'''

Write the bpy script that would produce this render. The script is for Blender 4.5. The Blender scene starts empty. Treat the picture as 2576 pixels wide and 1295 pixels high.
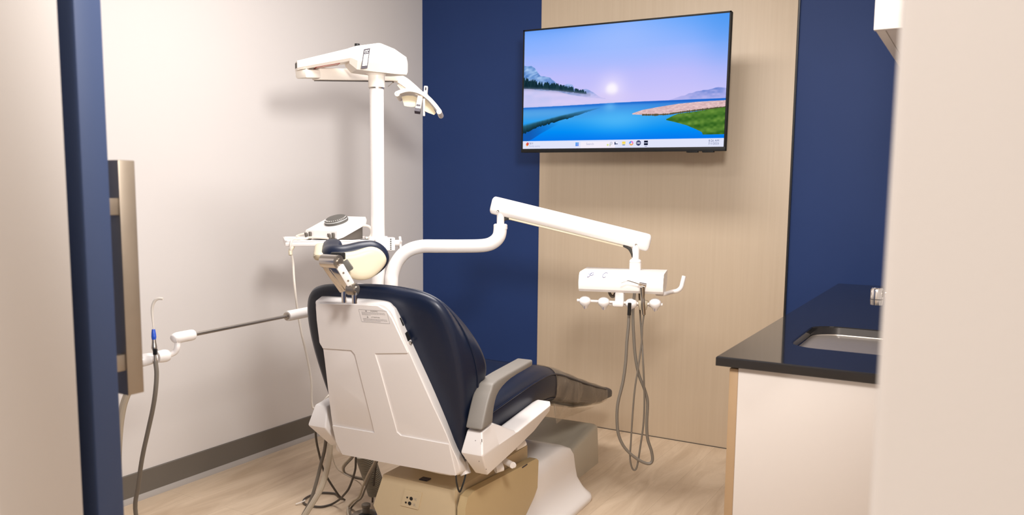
import bpy, bmesh, math, random
import numpy as np
from mathutils import Vector, Matrix
random.seed(7)
SC = bpy.context.scene
COL = SC.collection
R_ = math.radians

# ------------------------------------------------------------------ camera model (metres; X along back wall, Y depth, Z up)
FPX, CYP, YAW, PITCH, ROLL = 2037.04, 711.28, 0.524714, 0.112630, -0.0097589
CAM = np.array([2.8735, -3.9014, 1.25])
def _axes():
    f = np.array([-math.sin(YAW)*math.cos(PITCH), math.cos(YAW)*math.cos(PITCH), -math.sin(PITCH)])
    r = np.array([math.cos(YAW), math.sin(YAW), 0.0]); d = np.cross(f, r)
    c, s = math.cos(ROLL), math.sin(ROLL)
    return np.array([c*r + s*d, -s*r + c*d, f])
CM = _axes()
def ray(u, v): return CM.T @ np.array([(u-1288)/FPX, (v-CYP)/FPX, 1.0])
def at_d(u, v, d): return CAM + ray(u, v)*d
def at_ax(u, v, ax, val):
    r = ray(u, v); return CAM + r*(val-CAM[ax])/r[ax]
def at_X(u, v, x): return at_ax(u, v, 0, x)
def at_Y(u, v, y): return at_ax(u, v, 1, y)
def at_Z(u, v, z): return at_ax(u, v, 2, z)
def at_pl(u, v, p, n):
    r = ray(u, v); return CAM + r*((p-CAM)@n)/(r@n)

# ------------------------------------------------------------------ frames
class Fr:
    def __init__(s, o, x, y, z): s.o, s.x, s.y, s.z = [np.array(a, float) for a in (o, x, y, z)]
    def __call__(s, a, b, c=0.0): return s.o + s.x*a + s.y*b + s.z*c
    def inv(s, p): q = np.array(p)-s.o; return np.array([q@s.x, q@s.y, q@s.z])
def yawfr(o, deg):
    a = R_(deg); return Fr(o, (math.cos(a), math.sin(a), 0), (-math.sin(a), math.cos(a), 0), (0, 0, 1))
WF = Fr((0,0,0), (1,0,0), (0,1,0), (0,0,1))
def unit(v): v = np.array(v, float); return v/np.linalg.norm(v)

# ------------------------------------------------------------------ materials
MAT = {}
def lin(c): return tuple((x/12.92 if x <= .04045 else ((x+.055)/1.055)**2.4) for x in c)
def srgb(r, g, b): return lin((r/255, g/255, b/255))
def mat(name, col, rough=.5, metal=0.0, noise=0.0, nscale=20, bump=0.0, bscale=200, coat=0.0, spec=.5, emit=None):
    m = bpy.data.materials.new(name); m.use_nodes = True
    nt = m.node_tree; b = nt.nodes['Principled BSDF']
    b.inputs['Base Color'].default_value = (*col, 1); b.inputs['Roughness'].default_value = rough
    b.inputs['Metallic'].default_value = metal; b.inputs['Coat Weight'].default_value = coat
    b.inputs['Specular IOR Level'].default_value = spec
    if noise > 0 or bump > 0:
        tc = nt.nodes.new('ShaderNodeTexCoord')
    if noise > 0:
        n = nt.nodes.new('ShaderNodeTexNoise'); n.inputs['Scale'].default_value = nscale; n.inputs['Detail'].default_value = 4
        nt.links.new(tc.outputs['Object'], n.inputs['Vector'])
        mx = nt.nodes.new('ShaderNodeMix'); mx.data_type = 'RGBA'
        mx.inputs['A'].default_value = (*[c*(1-noise) for c in col], 1); mx.inputs['B'].default_value = (*[min(1, c*(1+noise)) for c in col], 1)
        nt.links.new(n.outputs['Fac'], mx.inputs['Factor']); nt.links.new(mx.outputs['Result'], b.inputs['Base Color'])
    if bump > 0:
        n2 = nt.nodes.new('ShaderNodeTexNoise'); n2.inputs['Scale'].default_value = bscale; n2.inputs['Detail'].default_value = 2
        nt.links.new(tc.outputs['Object'], n2.inputs['Vector'])
        bp = nt.nodes.new('ShaderNodeBump'); bp.inputs['Strength'].default_value = bump; bp.inputs['Distance'].default_value = .002
        nt.links.new(n2.outputs['Fac'], bp.inputs['Height']); nt.links.new(bp.outputs['Normal'], b.inputs['Normal'])
    MAT[name] = m; return m
mat('wall_paint', (.715, .68, .65), .65, bump=.05, bscale=180)
mat('blue_paint', (.015, .038, .135), .5, noise=.06, nscale=3, bump=.06, bscale=220, spec=.22)
mat('ceiling_tile', (.55, .53, .51), .9, noise=.04, nscale=120)
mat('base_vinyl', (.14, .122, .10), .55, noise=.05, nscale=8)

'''

Exercise >>
Identify every line where the string "nscale" appears.

Correct result >>
def mat(name, col, rough=.5, metal=0.0, noise=0.0, nscale=20, bump=0.0, bscale=200, coat=0.0, spec=.5, emit=None):
        n = nt.nodes.new('ShaderNodeTexNoise'); n.inputs['Scale'].default_value = nscale; n.inputs['Detail'].default_value = 4
mat('blue_paint', (.015, .038, .135), .5, noise=.06, nscale=3, bump=.06, bscale=220, spec=.22)
mat('ceiling_tile', (.55, .53, .51), .9, noise=.04, nscale=120)
mat('base_vinyl', (.14, .122, .10), .55, noise=.05, nscale=8)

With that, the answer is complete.